One other person must be mentioned here and then this narrative closes. Dr. Marie de Rusiecka is a Polish lady doctor who served during the Serbian retreat. The stories she is able to tell of that appalling disaster to the Serbian Army make one sick with a shuddering horror. She became an enthusiastic propagandist for peace and all the things which make for peace. She exiled herself from her native land and took up her abode in Geneva. Like all holding her views she was persecuted and slandered. The terribly pro-French Genevese declared her to be pro-German and made life in Geneva impossible for her. She went to Berne. She did more than any other woman, and probably as much, or more, than any one person, to organize the League of Nations Conference. I met her there. Afterwards she took part in the women’s conference at Zurich, and organized for Mrs. Despard and myself a highly successful meeting in Berne on the subject of the Treaty of Versailles.

She is a slight little woman, of fair complexion and energetic manner. She has a soft voice, but is quietly convinced and determined. No effort is too much which will advance the cause of peace. She is almost too grateful for any assistance. She is, I believe, deeply religious. She took rooms at the Hôtel de France, a small and humble hotel in Berne, and there she worked like a Trojan. I do not think she is a rich woman, but she must be spending the whole of her means on this work for peace.
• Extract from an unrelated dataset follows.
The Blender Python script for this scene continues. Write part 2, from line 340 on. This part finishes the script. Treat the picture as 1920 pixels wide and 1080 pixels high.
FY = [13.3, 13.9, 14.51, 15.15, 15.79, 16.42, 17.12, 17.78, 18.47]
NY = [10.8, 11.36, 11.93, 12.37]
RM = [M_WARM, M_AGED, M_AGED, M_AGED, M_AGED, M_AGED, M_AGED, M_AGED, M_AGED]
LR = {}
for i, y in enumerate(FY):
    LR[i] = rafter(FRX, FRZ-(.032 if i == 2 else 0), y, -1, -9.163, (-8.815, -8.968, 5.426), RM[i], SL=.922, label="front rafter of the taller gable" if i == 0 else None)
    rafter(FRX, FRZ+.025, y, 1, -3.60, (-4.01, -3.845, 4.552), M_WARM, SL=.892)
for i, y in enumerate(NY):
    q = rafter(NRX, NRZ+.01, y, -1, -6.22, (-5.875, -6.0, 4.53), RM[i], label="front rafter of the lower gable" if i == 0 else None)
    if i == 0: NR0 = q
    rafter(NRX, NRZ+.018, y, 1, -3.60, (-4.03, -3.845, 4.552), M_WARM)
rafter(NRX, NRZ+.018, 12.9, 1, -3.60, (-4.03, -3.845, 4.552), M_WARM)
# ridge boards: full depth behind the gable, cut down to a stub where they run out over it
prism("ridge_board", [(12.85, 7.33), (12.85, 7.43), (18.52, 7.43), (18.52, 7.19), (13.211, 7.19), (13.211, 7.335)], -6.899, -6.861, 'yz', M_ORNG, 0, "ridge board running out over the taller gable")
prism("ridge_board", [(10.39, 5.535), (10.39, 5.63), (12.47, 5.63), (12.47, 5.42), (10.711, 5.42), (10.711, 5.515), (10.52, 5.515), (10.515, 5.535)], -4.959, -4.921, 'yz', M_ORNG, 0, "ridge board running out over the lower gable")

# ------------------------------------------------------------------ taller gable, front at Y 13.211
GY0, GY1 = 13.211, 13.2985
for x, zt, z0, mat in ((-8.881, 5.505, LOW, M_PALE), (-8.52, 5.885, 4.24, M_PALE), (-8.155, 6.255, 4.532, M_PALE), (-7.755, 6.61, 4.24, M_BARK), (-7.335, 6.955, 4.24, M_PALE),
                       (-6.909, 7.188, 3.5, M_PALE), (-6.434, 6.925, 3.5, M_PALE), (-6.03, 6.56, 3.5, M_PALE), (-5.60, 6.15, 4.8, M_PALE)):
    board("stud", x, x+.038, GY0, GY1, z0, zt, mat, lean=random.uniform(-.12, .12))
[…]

Dr. Rusiecka has produced a French edition of Foreign Affairs. She is helping to edit a newspaper in Geneva along with the distinguished pacifist M. René Claparéde.

Nothing can discourage this gallant little woman. I have known things happen to her which would have driven most women into the haven of private life. But she goes on—brave, strong, defiant of wrong, and defendant of right. Wherever in Europe the word peace is spoken and meant the name of Dr. Rusiecka will be found to be associated with it.